With a three year $1 million grant from the U.S. Department of Energy and a contract with International Paper, van Heiningen, who holds the J. Larcom Ober Chair in Chemical Engineering, is focusing on a portion of pulp that is known as hemicelluloses. In a pulp mill, most of the hemicelluloses end up in the spent pulping liquor and are burned. However hemicelluloses contain a considerable amount of oxygen and do not generate much heat when burned in industry boilers. Therefore van Heiningen wants to increase the value of hemicelluloses for the paper industry by using it for new value-added products ranging from ethanol to car fenders and table tops. "The paper industry in the United States needs new sources of revenue to compete internationally and the U.S. needs alternative fuels to reduce its dependence on fossil fuel," says van Heiningen. "The process that I am working on could use more of the biomass (in trees) and produce more products at competitive prices."
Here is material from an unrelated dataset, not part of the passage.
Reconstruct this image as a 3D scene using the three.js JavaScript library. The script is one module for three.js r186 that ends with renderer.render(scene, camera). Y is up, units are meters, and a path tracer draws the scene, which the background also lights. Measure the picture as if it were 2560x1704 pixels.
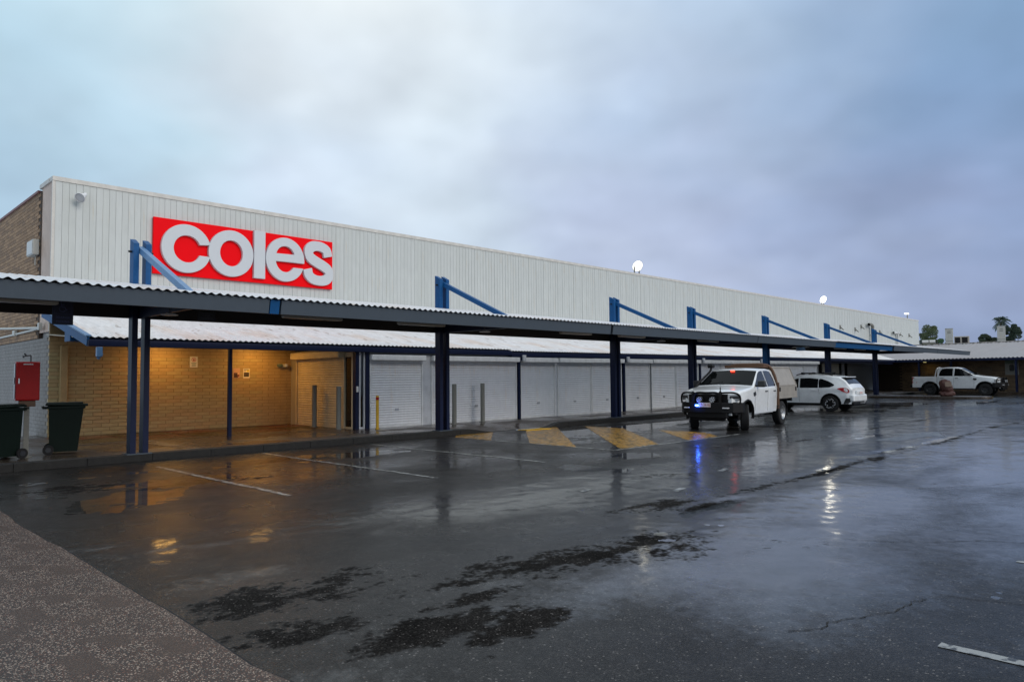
import * as THREE from 'three';
import { mergeGeometries, mergeVertices, toCreasedNormals } from 'three/addons/utils/BufferGeometryUtils.js';
import { RoundedBoxGeometry } from 'three/addons/geometries/RoundedBoxGeometry.js';

// ------------------------------------------------------------------ camera, sky, sun, exposure
const W = 1024, H = 681;
const scene = new THREE.Scene();
const camera = new THREE.PerspectiveCamera(50.64, W / H, 0.1, 900);
camera.position.set(0, 1.65, 0);
{
  const fwd = new THREE.Vector3(0.7105, 0.0504, -0.7019).normalize();
  const right = new THREE.Vector3(0.7032, -0.0085, 0.7109).normalize();
  const up = new THREE.Vector3().crossVectors(right, fwd).normalize();
  right.crossVectors(fwd, up).normalize();
  camera.quaternion.setFromRotationMatrix(new THREE.Matrix4().makeBasis(right, up, fwd.clone().negate()));
}
const renderer = new THREE.WebGLRenderer({ antialias: true });
renderer.setSize(W, H);
renderer.toneMapping = THREE.LinearToneMapping;
renderer.toneMappingExposure = 1;
renderer.shadowMap.enabled = true;

const sun = new THREE.DirectionalLight(0xfff6ea, 1.48);
sun.name = 'sun';
sun.position.set(30, 45, 76); sun.target.position.set(15, 0, -12);
sun.castShadow = true; sun.shadow.radius = 70;
sun.shadow.camera.left = sun.shadow.camera.bottom = -70; sun.shadow.camera.right = sun.shadow.camera.top = 70; sun.shadow.camera.far = 220;
scene.add(sun, sun.target);

// ------------------------------------------------------------------ noise and small helpers
let seed = 7;
const rnd = () => { seed = (seed * 1664525 + 1013904223) >>> 0; return seed / 4294967296; };
const rr = (a, b) => a + (b - a) * rnd();
const clamp = (x, a = 0, b = 1) => Math.min(b, Math.max(a, x));
const sstep = (a, b, x) => { const t = clamp((x - a) / (b - a)); return t * t * (3 - 2 * t); };
const lerp = (a, b, t) => a + (b - a) * t;
function hash(x, y, s = 0) { let h = Math.imul(x, 374761393) ^ Math.imul(y, 668265263) ^ Math.imul(s + 11, 974634777); h = Math.imul(h ^ (h >>> 13), 1274126177); return ((h ^ (h >>> 16)) >>> 0) / 4294967296; }
function vnoise(x, y, s = 0, per = 0) {
  const ix = Math.floor(x), iy = Math.floor(y), fx = x - ix, fy = y - iy, u = fx * fx * (3 - 2 * fx), v = fy * fy * (3 - 2 * fy);
  const m = (i) => per ? ((i % per) + per) % per : i;
  return lerp(lerp(hash(m(ix), m(iy), s), hash(m(ix + 1), m(iy), s), u), lerp(hash(m(ix), m(iy + 1), s), hash(m(ix + 1), m(iy + 1), s), u), v);
}
function fbm(x, y, oct = 4, s = 0, per = 0) { let a = 0, w = 0.5, t = 0; for (let i = 0; i < oct; i++) { a += w * vnoise(x, y, s + i * 17, per); t += w; w *= 0.5; x *= 2; y *= 2; per *= 2; } return a / t; }

function tex(size, fn, { h = size, srgb = true, repeat = true, float = false } = {}) {
  const d = new Uint8Array(size * h * 4);
  for (let j = 0; j < h; j++) for (let i = 0; i < size; i++) {
    const c = fn(i / size, j / h, i, j), o = (j * size + i) * 4;
    if (typeof c === 'number') { d[o] = d[o + 1] = d[o + 2] = clamp(c) * 255; } else { d[o] = clamp(c[0]) * 255; d[o + 1] = clamp(c[1]) * 255; d[o + 2] = clamp(c[2]) * 255; }
    d[o + 3] = 255;
  }
  const t = new THREE.DataTexture(d, size, h, THREE.RGBAFormat);
  t.magFilter = THREE.LinearFilter; t.minFilter = THREE.LinearMipmapLinearFilter; t.generateMipmaps = true;
  if (repeat) t.wrapS = t.wrapT = THREE.RepeatWrapping;
  if (srgb) t.colorSpace = THREE.SRGBColorSpace;
  t.needsUpdate = true;
  return t;
}
const rep = (t, x, y = x) => { const c = t.clone(); c.repeat.set(x, y); c.needsUpdate = true; return c; };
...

Van Heiningen has more than 20 years of experience in pulp and paper research. He is working with UMaine professors Douglas Gardner and Joseph Genco, Research Engineer Haixuan Zou and graduate students Sefik Tunc and Ryan Mills on new uses of hemicelluloses extracted from wood chips before the chips are turned into pulp. In the laboratories of UMaine's Pulp and Paper Process Development Center, the wood chips are chemically extracted at varying temperatures and pressures, while hemicellulose-based polymers will be used by Gardner's group in the Advanced Engineered Wood Composite Center (AEWC) to make new composite products such as table tops and car fenders. The trick, says van Heiningen, is to extract hemicelluloses in a way that preserves the quality of chips used in the standard Kraft chemical pulp process. After extracting hemicelluloses, the researchers run chips through that process to produce wood pulp. The extracted hemicelluloses may then be fermented into fuel ethanol and/or further converted into other chemicals to form industrial polymers. Van Heiningen's group is also looking into ways to add the hemicelluloses back into Kraft wood pulp to increase paper production.

Van Heiningen calls a future manufacturing plant that would use these technologies an "integrated forest products biorefinery." Just as in a petrochemical refinery, the amount of the different product streams produced by such a biorefinery would depend on the prices for pulp, ethanol, electricity and other products, van Heiningen explains.

"The basic concept is not new," says van Heiningen, "but we are developing new technologies that will make it economical, and keep our pulp and paper industry competitive."